— What you will do —
Copy out all of the material exactly as presented.

— Collected material —

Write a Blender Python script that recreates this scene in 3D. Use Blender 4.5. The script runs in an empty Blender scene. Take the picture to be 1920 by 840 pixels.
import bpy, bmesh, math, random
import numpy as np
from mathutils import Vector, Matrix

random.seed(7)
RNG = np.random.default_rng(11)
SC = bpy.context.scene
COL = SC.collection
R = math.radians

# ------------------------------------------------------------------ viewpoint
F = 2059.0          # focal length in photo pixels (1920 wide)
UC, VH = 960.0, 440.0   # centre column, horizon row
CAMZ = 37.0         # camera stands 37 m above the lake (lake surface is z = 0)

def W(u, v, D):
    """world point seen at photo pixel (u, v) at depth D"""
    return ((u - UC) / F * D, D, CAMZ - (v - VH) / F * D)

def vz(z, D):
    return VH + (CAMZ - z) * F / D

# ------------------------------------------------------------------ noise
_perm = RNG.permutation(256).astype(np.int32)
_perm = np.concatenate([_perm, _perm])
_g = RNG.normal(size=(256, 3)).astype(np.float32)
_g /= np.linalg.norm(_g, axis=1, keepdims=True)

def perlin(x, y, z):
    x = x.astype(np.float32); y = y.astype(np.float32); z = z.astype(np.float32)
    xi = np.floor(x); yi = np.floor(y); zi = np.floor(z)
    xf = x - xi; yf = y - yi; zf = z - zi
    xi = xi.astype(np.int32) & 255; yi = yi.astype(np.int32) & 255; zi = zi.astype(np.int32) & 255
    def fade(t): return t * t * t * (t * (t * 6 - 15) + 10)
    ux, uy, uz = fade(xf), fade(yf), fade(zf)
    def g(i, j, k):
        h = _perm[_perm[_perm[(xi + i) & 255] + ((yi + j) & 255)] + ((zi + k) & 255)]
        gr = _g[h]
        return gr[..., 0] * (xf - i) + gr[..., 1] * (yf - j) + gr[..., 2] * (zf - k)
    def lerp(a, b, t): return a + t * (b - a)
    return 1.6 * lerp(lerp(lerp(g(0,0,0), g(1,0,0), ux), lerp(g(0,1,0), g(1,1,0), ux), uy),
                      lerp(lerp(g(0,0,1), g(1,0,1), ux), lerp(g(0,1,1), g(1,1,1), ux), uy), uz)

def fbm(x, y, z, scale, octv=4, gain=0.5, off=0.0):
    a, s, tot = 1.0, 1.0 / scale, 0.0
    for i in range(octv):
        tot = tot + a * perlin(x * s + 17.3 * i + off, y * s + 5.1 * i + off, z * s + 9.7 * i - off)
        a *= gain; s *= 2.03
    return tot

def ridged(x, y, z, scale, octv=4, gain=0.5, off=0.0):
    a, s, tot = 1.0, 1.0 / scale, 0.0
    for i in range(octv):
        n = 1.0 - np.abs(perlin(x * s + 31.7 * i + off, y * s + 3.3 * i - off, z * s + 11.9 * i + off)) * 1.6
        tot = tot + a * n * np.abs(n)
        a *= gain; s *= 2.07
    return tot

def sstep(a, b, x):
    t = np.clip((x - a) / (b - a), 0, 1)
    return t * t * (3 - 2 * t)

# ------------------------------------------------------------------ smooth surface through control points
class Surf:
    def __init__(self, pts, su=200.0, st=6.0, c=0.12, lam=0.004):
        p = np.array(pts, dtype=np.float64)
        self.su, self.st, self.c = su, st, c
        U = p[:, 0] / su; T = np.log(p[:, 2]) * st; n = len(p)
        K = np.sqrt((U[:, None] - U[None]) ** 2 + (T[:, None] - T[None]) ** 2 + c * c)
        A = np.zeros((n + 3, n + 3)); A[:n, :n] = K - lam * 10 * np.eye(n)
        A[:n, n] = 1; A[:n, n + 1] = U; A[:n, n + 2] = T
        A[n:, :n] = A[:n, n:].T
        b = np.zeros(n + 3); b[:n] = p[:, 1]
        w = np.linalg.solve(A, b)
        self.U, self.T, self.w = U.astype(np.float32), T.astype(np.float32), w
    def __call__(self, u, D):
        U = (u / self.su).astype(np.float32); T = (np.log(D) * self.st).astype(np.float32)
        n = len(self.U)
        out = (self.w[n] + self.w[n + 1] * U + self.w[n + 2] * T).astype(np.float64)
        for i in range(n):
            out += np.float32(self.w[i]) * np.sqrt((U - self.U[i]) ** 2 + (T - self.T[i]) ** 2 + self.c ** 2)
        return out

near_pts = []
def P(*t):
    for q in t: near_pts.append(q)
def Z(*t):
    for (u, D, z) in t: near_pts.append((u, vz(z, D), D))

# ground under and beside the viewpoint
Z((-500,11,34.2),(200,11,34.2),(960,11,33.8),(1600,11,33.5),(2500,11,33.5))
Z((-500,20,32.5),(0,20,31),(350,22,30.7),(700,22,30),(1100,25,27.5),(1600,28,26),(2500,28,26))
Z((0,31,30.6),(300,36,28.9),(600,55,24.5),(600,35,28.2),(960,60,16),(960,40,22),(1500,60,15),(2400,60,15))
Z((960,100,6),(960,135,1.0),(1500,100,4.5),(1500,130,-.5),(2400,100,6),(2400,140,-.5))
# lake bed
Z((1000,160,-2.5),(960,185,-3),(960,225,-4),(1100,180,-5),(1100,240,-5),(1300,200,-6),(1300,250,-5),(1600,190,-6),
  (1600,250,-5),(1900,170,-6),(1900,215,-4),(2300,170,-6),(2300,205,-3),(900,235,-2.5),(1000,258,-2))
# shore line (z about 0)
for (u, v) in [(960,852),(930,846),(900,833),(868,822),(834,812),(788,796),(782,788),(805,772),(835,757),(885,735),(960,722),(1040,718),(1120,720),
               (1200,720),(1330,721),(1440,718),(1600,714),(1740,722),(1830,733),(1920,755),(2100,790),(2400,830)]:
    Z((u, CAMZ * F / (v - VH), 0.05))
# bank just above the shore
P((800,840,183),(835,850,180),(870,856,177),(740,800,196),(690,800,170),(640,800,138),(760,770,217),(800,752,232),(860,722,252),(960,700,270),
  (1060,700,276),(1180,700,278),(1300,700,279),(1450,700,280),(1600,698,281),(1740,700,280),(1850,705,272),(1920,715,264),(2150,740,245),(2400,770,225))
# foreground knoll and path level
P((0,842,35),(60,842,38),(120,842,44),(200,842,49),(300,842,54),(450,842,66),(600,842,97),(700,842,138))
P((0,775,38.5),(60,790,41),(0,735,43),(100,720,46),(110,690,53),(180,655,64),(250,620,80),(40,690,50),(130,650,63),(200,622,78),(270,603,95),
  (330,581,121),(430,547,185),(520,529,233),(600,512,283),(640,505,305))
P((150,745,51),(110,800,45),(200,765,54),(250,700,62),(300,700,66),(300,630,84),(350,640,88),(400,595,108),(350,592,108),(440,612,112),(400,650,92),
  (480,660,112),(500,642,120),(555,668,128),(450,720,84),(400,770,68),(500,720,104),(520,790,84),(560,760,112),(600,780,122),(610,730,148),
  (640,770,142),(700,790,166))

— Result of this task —
Write a Blender Python script that recreates this scene in 3D. Use Blender 4.5. The script runs in an empty Blender scene. Take the picture to be 1920 by 840 pixels.
import bpy, bmesh, math, random
import numpy as np
from mathutils import Vector, Matrix

random.seed(7)
RNG = np.random.default_rng(11)
SC = bpy.context.scene
COL = SC.collection
R = math.radians

# ------------------------------------------------------------------ viewpoint
F = 2059.0          # focal length in photo pixels (1920 wide)
UC, VH = 960.0, 440.0   # centre column, horizon row
CAMZ = 37.0         # camera stands 37 m above the lake (lake surface is z = 0)

def W(u, v, D):
    """world point seen at photo pixel (u, v) at depth D"""
    return ((u - UC) / F * D, D, CAMZ - (v - VH) / F * D)

def vz(z, D):
    return VH + (CAMZ - z) * F / D

# ------------------------------------------------------------------ noise
_perm = RNG.permutation(256).astype(np.int32)
_perm = np.concatenate([_perm, _perm])
_g = RNG.normal(size=(256, 3)).astype(np.float32)
_g /= np.linalg.norm(_g, axis=1, keepdims=True)

def perlin(x, y, z):
    x = x.astype(np.float32); y = y.astype(np.float32); z = z.astype(np.float32)
    xi = np.floor(x); yi = np.floor(y); zi = np.floor(z)
    xf = x - xi; yf = y - yi; zf = z - zi
    xi = xi.astype(np.int32) & 255; yi = yi.astype(np.int32) & 255; zi = zi.astype(np.int32) & 255
    def fade(t): return t * t * t * (t * (t * 6 - 15) + 10)
    ux, uy, uz = fade(xf), fade(yf), fade(zf)
    def g(i, j, k):
        h = _perm[_perm[_perm[(xi + i) & 255] + ((yi + j) & 255)] + ((zi + k) & 255)]
        gr = _g[h]
        return gr[..., 0] * (xf - i) + gr[..., 1] * (yf - j) + gr[..., 2] * (zf - k)
    def lerp(a, b, t): return a + t * (b - a)
    return 1.6 * lerp(lerp(lerp(g(0,0,0), g(1,0,0), ux), lerp(g(0,1,0), g(1,1,0), ux), uy),
                      lerp(lerp(g(0,0,1), g(1,0,1), ux), lerp(g(0,1,1), g(1,1,1), ux), uy), uz)

def fbm(x, y, z, scale, octv=4, gain=0.5, off=0.0):
    a, s, tot = 1.0, 1.0 / scale, 0.0
    for i in range(octv):
        tot = tot + a * perlin(x * s + 17.3 * i + off, y * s + 5.1 * i + off, z * s + 9.7 * i - off)
        a *= gain; s *= 2.03
    return tot

def ridged(x, y, z, scale, octv=4, gain=0.5, off=0.0):
    a, s, tot = 1.0, 1.0 / scale, 0.0
    for i in range(octv):
        n = 1.0 - np.abs(perlin(x * s + 31.7 * i + off, y * s + 3.3 * i - off, z * s + 11.9 * i + off)) * 1.6
        tot = tot + a * n * np.abs(n)
        a *= gain; s *= 2.07
    return tot

def sstep(a, b, x):
    t = np.clip((x - a) / (b - a), 0, 1)
    return t * t * (3 - 2 * t)

# ------------------------------------------------------------------ smooth surface through control points
class Surf:
    def __init__(self, pts, su=200.0, st=6.0, c=0.12, lam=0.004):
        p = np.array(pts, dtype=np.float64)
        self.su, self.st, self.c = su, st, c
        U = p[:, 0] / su; T = np.log(p[:, 2]) * st; n = len(p)
        K = np.sqrt((U[:, None] - U[None]) ** 2 + (T[:, None] - T[None]) ** 2 + c * c)
        A = np.zeros((n + 3, n + 3)); A[:n, :n] = K - lam * 10 * np.eye(n)
        A[:n, n] = 1; A[:n, n + 1] = U; A[:n, n + 2] = T
        A[n:, :n] = A[:n, n:].T
        b = np.zeros(n + 3); b[:n] = p[:, 1]
        w = np.linalg.solve(A, b)
        self.U, self.T, self.w = U.astype(np.float32), T.astype(np.float32), w
    def __call__(self, u, D):
        U = (u / self.su).astype(np.float32); T = (np.log(D) * self.st).astype(np.float32)
        n = len(self.U)
        out = (self.w[n] + self.w[n + 1] * U + self.w[n + 2] * T).astype(np.float64)
        for i in range(n):
            out += np.float32(self.w[i]) * np.sqrt((U - self.U[i]) ** 2 + (T - self.T[i]) ** 2 + self.c ** 2)
        return out

near_pts = []
def P(*t):
    for q in t: near_pts.append(q)
def Z(*t):
    for (u, D, z) in t: near_pts.append((u, vz(z, D), D))

# ground under and beside the viewpoint
Z((-500,11,34.2),(200,11,34.2),(960,11,33.8),(1600,11,33.5),(2500,11,33.5))
Z((-500,20,32.5),(0,20,31),(350,22,30.7),(700,22,30),(1100,25,27.5),(1600,28,26),(2500,28,26))
Z((0,31,30.6),(300,36,28.9),(600,55,24.5),(600,35,28.2),(960,60,16),(960,40,22),(1500,60,15),(2400,60,15))
Z((960,100,6),(960,135,1.0),(1500,100,4.5),(1500,130,-.5),(2400,100,6),(2400,140,-.5))
# lake bed
Z((1000,160,-2.5),(960,185,-3),(960,225,-4),(1100,180,-5),(1100,240,-5),(1300,200,-6),(1300,250,-5),(1600,190,-6),
  (1600,250,-5),(1900,170,-6),(1900,215,-4),(2300,170,-6),(2300,205,-3),(900,235,-2.5),(1000,258,-2))
# shore line (z about 0)
for (u, v) in [(960,852),(930,846),(900,833),(868,822),(834,812),(788,796),(782,788),(805,772),(835,757),(885,735),(960,722),(1040,718),(1120,720),
               (1200,720),(1330,721),(1440,718),(1600,714),(1740,722),(1830,733),(1920,755),(2100,790),(2400,830)]:
    Z((u, CAMZ * F / (v - VH), 0.05))
# bank just above the shore
P((800,840,183),(835,850,180),(870,856,177),(740,800,196),(690,800,170),(640,800,138),(760,770,217),(800,752,232),(860,722,252),(960,700,270),
  (1060,700,276),(1180,700,278),(1300,700,279),(1450,700,280),(1600,698,281),(1740,700,280),(1850,705,272),(1920,715,264),(2150,740,245),(2400,770,225))
# foreground knoll and path level
P((0,842,35),(60,842,38),(120,842,44),(200,842,49),(300,842,54),(450,842,66),(600,842,97),(700,842,138))
P((0,775,38.5),(60,790,41),(0,735,43),(100,720,46),(110,690,53),(180,655,64),(250,620,80),(40,690,50),(130,650,63),(200,622,78),(270,603,95),
  (330,581,121),(430,547,185),(520,529,233),(600,512,283),(640,505,305))
P((150,745,51),(110,800,45),(200,765,54),(250,700,62),(300,700,66),(300,630,84),(350,640,88),(400,595,108),(350,592,108),(440,612,112),(400,650,92),
  (480,660,112),(500,642,120),(555,668,128),(450,720,84),(400,770,68),(500,720,104),(520,790,84),(560,760,112),(600,780,122),(610,730,148),
  (640,770,142),(700,790,166))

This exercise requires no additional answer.